指栞(ゆびしおり)

前にも書いたかも知れないけど。

キリン 樽生ブラウマイスター。

行きつけの酒屋さんの冷蔵庫に、いつの頃からか「キリン 樽生ブラウマイスター」の1520ml缶が並ぶようになった。サイトによると6月8日に出荷が始まった期間限定の商品らしい。専用のビア・サーバーに対応していて、おそらくそれを使うとあのビヤホールのきめ細かい泡が楽しめるのだと思う。
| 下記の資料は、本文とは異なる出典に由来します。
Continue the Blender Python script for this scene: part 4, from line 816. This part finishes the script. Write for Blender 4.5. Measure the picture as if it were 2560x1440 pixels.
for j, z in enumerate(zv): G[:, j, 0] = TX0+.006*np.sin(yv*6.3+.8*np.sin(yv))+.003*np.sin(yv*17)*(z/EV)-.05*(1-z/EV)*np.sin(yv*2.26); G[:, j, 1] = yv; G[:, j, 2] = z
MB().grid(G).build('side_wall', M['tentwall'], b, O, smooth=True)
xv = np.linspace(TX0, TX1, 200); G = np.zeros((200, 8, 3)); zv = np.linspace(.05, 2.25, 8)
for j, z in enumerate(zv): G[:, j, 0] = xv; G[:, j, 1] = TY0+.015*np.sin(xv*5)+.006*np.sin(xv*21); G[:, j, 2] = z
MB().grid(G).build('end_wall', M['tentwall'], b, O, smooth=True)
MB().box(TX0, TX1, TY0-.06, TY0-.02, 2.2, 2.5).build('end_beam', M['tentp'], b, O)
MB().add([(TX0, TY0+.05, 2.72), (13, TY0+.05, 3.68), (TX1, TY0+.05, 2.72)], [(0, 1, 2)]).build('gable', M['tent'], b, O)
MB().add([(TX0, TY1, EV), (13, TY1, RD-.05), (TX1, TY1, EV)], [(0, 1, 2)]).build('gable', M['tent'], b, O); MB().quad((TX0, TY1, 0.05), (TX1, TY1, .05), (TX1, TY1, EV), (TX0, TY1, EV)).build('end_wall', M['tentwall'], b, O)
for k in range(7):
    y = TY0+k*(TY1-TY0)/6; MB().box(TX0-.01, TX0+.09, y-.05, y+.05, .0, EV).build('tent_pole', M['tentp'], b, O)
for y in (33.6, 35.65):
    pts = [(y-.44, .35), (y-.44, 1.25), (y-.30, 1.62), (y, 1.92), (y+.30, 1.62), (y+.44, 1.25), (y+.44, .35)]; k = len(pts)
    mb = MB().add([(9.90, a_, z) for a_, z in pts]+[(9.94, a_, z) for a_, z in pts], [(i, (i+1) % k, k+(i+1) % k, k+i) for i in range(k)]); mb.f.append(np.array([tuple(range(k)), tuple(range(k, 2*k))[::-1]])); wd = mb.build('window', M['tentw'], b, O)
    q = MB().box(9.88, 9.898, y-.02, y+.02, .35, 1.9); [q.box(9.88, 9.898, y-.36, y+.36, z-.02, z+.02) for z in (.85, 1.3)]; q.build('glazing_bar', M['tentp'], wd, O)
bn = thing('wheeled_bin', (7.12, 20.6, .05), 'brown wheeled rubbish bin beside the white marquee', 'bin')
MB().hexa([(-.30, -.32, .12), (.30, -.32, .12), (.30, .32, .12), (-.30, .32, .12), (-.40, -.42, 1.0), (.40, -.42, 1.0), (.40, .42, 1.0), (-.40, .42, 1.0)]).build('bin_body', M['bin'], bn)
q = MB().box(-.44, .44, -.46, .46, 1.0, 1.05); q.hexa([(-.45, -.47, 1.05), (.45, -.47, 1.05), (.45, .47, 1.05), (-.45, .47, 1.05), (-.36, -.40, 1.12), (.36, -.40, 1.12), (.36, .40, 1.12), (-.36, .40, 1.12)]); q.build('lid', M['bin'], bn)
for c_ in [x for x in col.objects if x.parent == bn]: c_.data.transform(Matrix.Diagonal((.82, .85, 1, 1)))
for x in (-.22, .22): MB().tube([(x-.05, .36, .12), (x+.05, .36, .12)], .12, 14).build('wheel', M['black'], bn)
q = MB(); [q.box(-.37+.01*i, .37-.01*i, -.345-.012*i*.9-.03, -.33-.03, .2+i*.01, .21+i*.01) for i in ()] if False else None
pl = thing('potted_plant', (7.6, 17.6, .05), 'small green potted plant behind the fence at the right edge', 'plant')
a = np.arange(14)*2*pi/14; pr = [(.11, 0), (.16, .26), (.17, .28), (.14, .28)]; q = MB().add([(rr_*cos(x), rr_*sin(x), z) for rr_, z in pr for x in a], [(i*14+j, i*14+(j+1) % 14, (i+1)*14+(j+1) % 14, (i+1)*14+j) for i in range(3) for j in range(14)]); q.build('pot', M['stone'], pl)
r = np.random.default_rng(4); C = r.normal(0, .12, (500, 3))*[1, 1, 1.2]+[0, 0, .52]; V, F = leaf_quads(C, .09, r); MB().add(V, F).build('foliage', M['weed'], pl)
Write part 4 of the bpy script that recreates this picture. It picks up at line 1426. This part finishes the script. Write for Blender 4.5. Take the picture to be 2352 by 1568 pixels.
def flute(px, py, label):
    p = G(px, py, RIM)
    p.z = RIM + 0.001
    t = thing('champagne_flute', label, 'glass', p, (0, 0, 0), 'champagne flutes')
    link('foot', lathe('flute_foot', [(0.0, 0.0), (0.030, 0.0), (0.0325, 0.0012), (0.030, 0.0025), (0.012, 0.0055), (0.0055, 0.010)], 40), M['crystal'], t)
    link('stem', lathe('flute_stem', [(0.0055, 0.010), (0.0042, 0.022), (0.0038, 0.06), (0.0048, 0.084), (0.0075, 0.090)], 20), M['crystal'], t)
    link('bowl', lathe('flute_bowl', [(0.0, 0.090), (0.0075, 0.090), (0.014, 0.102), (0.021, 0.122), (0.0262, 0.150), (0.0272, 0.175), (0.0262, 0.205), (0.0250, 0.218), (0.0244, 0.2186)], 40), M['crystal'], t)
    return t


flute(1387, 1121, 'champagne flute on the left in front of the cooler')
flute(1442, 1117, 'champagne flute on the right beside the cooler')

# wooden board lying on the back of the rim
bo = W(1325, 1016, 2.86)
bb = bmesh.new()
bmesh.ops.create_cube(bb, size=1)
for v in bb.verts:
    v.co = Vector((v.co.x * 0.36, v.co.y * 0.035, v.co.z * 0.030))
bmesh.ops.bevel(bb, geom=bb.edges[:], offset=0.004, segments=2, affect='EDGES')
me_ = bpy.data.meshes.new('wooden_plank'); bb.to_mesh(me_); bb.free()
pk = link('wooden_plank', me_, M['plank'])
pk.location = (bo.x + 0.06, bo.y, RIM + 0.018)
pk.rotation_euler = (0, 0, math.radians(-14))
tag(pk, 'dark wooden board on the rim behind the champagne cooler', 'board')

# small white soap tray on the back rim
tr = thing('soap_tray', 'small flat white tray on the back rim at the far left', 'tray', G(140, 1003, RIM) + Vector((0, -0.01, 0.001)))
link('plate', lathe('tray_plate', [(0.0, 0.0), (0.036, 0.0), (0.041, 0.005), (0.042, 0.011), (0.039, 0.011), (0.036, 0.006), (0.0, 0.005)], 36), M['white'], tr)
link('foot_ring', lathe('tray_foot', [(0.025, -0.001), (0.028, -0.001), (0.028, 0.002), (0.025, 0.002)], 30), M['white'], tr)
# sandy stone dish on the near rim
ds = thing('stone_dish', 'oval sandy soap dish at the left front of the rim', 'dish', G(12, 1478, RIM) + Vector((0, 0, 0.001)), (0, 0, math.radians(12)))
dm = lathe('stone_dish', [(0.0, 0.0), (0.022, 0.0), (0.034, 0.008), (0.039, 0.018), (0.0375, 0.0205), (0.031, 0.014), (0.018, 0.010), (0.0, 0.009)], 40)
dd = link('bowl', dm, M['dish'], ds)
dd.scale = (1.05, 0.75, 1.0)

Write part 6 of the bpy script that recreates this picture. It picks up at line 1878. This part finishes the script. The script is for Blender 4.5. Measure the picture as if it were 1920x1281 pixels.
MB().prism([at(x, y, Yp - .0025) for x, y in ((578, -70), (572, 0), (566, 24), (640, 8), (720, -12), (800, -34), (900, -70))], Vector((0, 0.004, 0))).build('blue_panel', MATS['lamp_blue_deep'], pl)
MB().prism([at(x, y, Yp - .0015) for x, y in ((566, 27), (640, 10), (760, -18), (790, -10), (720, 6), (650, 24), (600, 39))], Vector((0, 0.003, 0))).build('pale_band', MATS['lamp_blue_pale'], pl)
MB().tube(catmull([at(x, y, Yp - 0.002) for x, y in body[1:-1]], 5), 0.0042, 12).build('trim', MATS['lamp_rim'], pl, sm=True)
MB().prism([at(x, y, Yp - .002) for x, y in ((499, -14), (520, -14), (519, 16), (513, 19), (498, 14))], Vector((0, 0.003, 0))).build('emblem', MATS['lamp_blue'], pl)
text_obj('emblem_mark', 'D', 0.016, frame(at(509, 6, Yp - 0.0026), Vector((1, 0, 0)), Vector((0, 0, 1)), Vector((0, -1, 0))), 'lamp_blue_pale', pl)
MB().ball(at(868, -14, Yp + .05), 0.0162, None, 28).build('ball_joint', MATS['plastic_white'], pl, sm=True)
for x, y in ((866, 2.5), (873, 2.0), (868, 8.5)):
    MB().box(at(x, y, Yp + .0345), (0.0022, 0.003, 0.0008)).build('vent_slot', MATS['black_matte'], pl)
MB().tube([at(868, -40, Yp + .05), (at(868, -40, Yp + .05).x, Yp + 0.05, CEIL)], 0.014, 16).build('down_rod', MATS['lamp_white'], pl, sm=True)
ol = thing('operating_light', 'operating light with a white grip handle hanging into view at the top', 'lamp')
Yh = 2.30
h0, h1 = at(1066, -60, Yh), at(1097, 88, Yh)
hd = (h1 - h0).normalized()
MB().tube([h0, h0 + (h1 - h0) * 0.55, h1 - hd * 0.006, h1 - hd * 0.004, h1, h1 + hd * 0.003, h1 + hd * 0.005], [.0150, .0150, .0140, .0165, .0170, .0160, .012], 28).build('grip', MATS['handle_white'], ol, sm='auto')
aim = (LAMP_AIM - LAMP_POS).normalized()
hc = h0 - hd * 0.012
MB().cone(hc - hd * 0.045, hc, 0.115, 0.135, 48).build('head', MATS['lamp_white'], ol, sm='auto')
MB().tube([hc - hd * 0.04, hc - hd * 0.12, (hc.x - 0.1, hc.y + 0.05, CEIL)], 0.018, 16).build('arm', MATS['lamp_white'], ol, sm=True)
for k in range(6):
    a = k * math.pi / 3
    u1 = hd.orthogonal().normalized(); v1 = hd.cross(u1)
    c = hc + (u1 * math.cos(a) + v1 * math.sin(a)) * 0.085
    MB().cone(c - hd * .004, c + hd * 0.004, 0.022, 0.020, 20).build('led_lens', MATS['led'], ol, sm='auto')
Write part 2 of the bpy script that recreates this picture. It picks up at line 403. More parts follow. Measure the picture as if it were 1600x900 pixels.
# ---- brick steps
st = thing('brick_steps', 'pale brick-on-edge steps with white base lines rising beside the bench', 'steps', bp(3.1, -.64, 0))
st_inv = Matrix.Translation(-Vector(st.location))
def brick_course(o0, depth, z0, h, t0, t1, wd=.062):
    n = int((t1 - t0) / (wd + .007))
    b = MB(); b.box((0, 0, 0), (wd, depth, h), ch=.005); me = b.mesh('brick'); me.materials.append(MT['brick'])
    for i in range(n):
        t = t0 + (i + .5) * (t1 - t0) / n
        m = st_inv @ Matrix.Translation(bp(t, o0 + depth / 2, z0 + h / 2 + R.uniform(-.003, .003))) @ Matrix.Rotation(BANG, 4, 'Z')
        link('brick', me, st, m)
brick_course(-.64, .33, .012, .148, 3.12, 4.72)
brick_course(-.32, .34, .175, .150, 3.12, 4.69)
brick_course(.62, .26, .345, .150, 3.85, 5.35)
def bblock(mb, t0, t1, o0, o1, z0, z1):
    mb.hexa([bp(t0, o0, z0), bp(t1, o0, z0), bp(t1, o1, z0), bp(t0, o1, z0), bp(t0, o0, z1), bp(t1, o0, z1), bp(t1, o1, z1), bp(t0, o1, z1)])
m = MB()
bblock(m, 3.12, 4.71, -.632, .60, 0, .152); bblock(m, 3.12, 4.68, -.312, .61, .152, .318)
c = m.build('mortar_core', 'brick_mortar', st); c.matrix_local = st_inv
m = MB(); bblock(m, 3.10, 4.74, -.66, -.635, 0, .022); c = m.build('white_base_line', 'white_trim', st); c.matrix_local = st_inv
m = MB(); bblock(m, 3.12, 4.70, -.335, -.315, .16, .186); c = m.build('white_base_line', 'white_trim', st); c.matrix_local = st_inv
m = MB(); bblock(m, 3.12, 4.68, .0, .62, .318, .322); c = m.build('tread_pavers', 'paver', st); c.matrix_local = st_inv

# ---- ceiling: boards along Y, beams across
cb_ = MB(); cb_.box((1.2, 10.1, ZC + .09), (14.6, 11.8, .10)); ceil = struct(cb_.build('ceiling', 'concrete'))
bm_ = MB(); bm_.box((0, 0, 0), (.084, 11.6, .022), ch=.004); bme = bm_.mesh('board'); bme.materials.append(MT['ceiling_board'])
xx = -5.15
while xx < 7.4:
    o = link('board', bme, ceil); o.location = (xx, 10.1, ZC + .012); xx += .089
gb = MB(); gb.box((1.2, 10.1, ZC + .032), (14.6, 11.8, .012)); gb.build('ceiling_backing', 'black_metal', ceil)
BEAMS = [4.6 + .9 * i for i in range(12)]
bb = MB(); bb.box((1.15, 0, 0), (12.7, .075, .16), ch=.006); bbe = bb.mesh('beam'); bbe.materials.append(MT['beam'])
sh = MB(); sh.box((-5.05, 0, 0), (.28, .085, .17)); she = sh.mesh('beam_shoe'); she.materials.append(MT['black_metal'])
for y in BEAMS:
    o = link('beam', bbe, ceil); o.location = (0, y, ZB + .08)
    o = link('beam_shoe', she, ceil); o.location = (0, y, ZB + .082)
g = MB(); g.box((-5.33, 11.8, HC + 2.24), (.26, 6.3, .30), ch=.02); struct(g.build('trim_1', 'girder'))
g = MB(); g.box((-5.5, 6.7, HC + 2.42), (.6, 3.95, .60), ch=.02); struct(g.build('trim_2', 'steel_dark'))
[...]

ただ、価格は普通の500ml缶を三本買うより、高いと言えば結構高い。

うまそうだな、いつか飲んでみたいな、と思いつつ何となく買うきっかけがつかめなかった。専用のサーバーも持っていないし。でも昨日会社から帰るときビールでも飲もうとその酒屋に寄り、魔が差したのか買ってしまった。

帰宅後、まあサーバーなしでも別にいいじゃん、ということで家人と普通にグラスに注いで飲んでみた。うまかった。すっごく。もう缶ビールなんかとは全然違う。大好きなライオンで飲む生ビールとは若干テイストが違うが、これがお店で「生ビール」と称して出てきたってまったく文句のつけようがないほど、なめらかなのど越しだった。それが自宅で飲めるんだよ。

普段僕ほどアルコールを飲まない家人にも、相当おいしく感じられたらしく、いつもよりたくさん飲んでいた。彼女曰く、普通のビールより炭酸がゆるく、その分飲みやすいということだった。その通りかも知れない。記憶をたどると、確かに店で飲む生ビールはおしなべて炭酸が弱いように思われる。

この数杯のせいで、ふたりともすごく幸せな気分になった。ものすごくリラックスした気分だ。休日の午後、ほの暗くあまり人気のないビヤホールで、静かにジョッキを傾けるときのあの気分だ。

ヤバい、マズい、これはヤバい、と思った。こんなの毎日だって喜んで飲めちゃうよ。まあ毎日飲んだって構わないけど、期間限定ってことは、いつかは飲めなくなるわけだ。つーか、やっぱり何とかして足を洗わないといけない。そしてどうすればあのうまさを日々諦めることができるかと考え、今途方に暮れている。